Three - Jay Posey

Oh but this was good. Really, really good. Un-putdownably so. I read it over two days whilst off work sick and it got me through that horrible "before the drugs kick in" section of recovery in a blur of awesome.


Three is a brilliantly dark and dangerous Post Apocalyptic novel set in a broken world. Posey gives absolutely nothing away, which is the part that you're either going to love or hate. As a reader, I absolutely love it when authors throw you in at the deep end. I'm not one for long, detailed info-dumps and am a life-long fan of the organic approach to world-building. Which made Three perfect for me. Those of you who like your background work covered first, may struggle here. You should definitely still give it a go though, follow Three, Cass & Wren, stay close to them and try to stay safe. Get ready for a lot of running.

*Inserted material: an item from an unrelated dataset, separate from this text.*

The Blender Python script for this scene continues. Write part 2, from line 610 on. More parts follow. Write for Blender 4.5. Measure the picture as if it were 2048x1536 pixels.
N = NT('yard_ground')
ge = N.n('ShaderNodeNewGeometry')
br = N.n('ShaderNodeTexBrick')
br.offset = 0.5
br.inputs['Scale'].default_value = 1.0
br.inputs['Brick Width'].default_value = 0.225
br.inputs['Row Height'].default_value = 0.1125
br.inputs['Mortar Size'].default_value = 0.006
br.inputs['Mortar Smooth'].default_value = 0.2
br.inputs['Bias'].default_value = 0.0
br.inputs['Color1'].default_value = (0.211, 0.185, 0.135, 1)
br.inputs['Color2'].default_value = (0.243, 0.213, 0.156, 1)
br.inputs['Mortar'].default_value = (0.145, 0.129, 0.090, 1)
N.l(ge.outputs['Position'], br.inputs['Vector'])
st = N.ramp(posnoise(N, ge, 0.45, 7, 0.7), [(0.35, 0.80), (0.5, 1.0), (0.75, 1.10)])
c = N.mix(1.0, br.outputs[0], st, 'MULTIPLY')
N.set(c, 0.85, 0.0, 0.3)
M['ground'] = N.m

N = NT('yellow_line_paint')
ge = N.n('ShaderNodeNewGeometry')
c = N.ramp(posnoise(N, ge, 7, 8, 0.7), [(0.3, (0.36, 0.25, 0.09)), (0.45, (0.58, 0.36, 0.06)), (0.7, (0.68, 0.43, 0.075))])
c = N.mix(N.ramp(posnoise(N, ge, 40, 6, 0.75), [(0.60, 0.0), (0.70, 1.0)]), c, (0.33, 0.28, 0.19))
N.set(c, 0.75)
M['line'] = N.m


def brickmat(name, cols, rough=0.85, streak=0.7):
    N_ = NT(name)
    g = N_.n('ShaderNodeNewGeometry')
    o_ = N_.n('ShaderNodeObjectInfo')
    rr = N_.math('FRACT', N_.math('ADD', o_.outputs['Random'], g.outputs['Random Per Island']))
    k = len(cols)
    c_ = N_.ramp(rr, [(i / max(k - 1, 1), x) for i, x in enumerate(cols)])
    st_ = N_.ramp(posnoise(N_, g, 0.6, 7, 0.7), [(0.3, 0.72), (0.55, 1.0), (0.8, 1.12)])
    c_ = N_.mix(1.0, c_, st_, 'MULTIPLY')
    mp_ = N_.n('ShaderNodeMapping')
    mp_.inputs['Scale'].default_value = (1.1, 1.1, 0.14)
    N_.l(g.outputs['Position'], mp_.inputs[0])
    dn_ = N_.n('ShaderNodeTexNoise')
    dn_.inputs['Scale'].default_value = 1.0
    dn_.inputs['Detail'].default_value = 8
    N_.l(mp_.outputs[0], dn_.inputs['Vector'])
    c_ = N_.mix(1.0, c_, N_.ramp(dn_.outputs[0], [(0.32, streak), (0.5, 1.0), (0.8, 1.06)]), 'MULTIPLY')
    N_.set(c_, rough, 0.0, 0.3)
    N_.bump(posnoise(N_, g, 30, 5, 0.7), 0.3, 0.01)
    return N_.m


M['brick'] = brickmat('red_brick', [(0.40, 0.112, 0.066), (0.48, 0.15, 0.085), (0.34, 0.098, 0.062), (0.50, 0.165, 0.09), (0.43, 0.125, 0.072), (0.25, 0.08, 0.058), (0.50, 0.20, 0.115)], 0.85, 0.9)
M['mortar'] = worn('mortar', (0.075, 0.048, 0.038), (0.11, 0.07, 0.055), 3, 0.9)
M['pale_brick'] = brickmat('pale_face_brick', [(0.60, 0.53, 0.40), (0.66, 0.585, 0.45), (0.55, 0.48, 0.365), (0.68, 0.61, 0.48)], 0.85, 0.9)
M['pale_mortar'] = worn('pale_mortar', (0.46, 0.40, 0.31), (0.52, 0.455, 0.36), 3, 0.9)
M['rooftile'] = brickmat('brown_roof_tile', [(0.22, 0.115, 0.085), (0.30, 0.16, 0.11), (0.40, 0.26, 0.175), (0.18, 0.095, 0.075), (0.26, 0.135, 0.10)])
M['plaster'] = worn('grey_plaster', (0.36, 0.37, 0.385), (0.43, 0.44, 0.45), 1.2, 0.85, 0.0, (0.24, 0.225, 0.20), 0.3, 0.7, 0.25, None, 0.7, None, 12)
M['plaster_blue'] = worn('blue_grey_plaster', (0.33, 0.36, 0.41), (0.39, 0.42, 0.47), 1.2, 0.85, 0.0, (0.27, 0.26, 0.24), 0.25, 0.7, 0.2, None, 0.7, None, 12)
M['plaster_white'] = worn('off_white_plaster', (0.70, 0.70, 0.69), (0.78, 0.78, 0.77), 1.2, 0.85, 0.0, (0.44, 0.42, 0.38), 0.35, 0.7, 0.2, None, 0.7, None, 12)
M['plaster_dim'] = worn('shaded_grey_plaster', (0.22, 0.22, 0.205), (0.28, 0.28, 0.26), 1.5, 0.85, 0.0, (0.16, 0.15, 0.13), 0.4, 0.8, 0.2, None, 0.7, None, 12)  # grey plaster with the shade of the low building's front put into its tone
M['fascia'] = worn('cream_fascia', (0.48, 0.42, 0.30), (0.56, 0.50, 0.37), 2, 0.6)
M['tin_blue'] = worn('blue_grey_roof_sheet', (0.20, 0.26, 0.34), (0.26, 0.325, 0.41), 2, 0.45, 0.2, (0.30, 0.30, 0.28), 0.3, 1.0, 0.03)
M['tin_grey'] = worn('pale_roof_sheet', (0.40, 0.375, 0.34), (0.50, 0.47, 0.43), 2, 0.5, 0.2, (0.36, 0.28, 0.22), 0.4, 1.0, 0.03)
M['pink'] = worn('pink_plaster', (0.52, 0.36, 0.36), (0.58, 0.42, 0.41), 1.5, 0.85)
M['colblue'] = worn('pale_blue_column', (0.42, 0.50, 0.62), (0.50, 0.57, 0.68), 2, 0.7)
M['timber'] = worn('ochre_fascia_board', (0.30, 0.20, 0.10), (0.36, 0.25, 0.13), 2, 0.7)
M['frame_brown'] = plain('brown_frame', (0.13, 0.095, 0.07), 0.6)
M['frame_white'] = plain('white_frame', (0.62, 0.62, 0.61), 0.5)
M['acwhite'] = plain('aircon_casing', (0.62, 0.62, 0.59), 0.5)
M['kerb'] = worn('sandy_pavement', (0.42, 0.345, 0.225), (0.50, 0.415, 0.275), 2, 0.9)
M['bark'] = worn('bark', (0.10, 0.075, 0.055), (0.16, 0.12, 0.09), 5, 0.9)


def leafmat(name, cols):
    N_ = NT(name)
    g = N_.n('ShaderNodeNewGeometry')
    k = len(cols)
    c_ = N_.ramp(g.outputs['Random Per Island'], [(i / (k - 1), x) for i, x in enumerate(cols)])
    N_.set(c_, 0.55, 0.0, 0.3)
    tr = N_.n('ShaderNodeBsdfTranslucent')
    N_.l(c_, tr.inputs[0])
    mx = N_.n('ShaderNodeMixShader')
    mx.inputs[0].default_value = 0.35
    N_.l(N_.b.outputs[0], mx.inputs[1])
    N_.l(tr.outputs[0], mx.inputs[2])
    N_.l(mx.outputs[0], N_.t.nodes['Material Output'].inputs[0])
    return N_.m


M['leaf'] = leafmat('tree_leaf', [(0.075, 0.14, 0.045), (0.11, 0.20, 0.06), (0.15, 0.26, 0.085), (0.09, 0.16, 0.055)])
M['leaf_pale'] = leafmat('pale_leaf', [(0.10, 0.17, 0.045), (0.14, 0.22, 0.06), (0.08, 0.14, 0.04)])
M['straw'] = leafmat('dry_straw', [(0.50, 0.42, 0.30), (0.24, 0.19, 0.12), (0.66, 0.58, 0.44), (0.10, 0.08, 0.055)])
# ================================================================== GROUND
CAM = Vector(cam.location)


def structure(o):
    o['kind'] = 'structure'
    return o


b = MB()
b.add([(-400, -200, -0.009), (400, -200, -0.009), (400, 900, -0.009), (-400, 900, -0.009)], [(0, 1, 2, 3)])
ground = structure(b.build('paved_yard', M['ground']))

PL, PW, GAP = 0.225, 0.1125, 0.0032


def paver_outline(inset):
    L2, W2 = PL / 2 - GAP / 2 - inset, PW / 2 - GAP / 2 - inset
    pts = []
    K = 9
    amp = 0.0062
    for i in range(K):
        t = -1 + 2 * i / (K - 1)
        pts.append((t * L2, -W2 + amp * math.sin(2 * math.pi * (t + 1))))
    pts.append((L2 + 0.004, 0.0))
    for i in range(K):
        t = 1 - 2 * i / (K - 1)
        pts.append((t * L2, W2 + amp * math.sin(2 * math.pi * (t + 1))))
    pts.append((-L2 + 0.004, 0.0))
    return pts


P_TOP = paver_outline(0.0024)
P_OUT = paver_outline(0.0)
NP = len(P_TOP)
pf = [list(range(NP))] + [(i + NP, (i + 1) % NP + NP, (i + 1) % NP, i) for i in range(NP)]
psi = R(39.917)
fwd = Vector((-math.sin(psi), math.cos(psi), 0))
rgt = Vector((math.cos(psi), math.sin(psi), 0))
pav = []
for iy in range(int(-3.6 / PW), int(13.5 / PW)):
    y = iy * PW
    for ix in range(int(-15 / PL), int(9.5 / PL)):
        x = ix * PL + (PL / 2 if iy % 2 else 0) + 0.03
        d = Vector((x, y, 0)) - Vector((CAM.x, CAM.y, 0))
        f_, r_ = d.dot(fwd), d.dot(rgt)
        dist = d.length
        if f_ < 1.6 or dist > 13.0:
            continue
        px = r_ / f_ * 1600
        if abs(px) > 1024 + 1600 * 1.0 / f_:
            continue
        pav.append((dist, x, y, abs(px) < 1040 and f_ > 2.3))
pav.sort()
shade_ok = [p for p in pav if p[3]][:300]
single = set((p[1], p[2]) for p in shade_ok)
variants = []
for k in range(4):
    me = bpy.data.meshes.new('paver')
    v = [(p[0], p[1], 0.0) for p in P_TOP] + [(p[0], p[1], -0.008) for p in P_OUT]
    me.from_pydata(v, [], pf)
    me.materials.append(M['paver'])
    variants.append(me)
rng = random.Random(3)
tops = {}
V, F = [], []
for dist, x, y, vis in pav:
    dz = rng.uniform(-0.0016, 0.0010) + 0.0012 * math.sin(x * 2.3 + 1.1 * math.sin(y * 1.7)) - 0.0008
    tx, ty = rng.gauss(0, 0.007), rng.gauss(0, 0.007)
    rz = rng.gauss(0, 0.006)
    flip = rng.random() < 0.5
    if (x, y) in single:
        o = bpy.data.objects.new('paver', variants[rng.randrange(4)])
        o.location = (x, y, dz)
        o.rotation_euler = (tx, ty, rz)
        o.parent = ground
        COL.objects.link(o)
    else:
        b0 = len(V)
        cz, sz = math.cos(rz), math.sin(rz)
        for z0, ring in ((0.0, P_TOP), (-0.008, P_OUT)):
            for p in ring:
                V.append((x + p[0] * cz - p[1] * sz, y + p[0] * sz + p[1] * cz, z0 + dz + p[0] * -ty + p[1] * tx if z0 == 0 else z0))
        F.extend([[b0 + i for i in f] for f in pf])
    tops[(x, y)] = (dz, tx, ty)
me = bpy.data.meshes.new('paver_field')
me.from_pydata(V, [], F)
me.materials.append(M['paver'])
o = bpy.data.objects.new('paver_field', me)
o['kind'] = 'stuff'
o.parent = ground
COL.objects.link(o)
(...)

Books that carry a heavy element of 'running away' can often get samey and predictable. Three doesn't fall into that trap. Posey knows just when to break things up with the introduction of fresh menace, and when to dangle a juicy tidbit of world knowledge in front of your nose. And when you feel almost physically tired from trying to keep up with Three & Co. he brings you into Greenstone and lets you rest up with some kind and gentle souls. Albeit briefly.


I don't even know how to describe what Posey does in a way that will do the book justice. It's as if...your journey through the narrative is perfectly, absolutely controlled at all times, and yet when you're reading, it feels like the opposite is true. You feel lost in the narrative initially, but you never are, and it's not until you reach the end that you see. Three gets its hooks into you immediately, but once you're on board a hundred tiny new hooks work their way in, and when you finish it...each of those little holes stings and reminds you of an aspect that you want to know more about.  I am somehow, literally, itching for the next in the series.


I try to not go anywhere near spoilers in reviews. So in the very vaguest of terms I'll say that the relationship between Cass and Wren was one of my favourite aspects of the book. As Mum to a young boy myself, Posey had my eyes leaking at one point. Couple that with the tech element to the novel, and you have two diverse, hugely effective aspects that instantly catapulted this into my top five PA novels of all time. If I had to make any kind of complaint, it would be that I wanted a deeper layer of detail on the tech front. Almost at code level. But then, I'm an extremely greedy reader.


And on that note (code, not greed) Three reminded me a lot of Barnes' Artificial Evil. They both share that Mad Max feel with code running centrally and visibly through the narrative. I'd hazard the recommendation that if you've enjoyed one, you'll enjoy the other.


Lastly, grey-area heroes, is there ever anything more interesting? Killers, addicts, liars, runaways. All capable of noble beauty in their own way. I adore this book.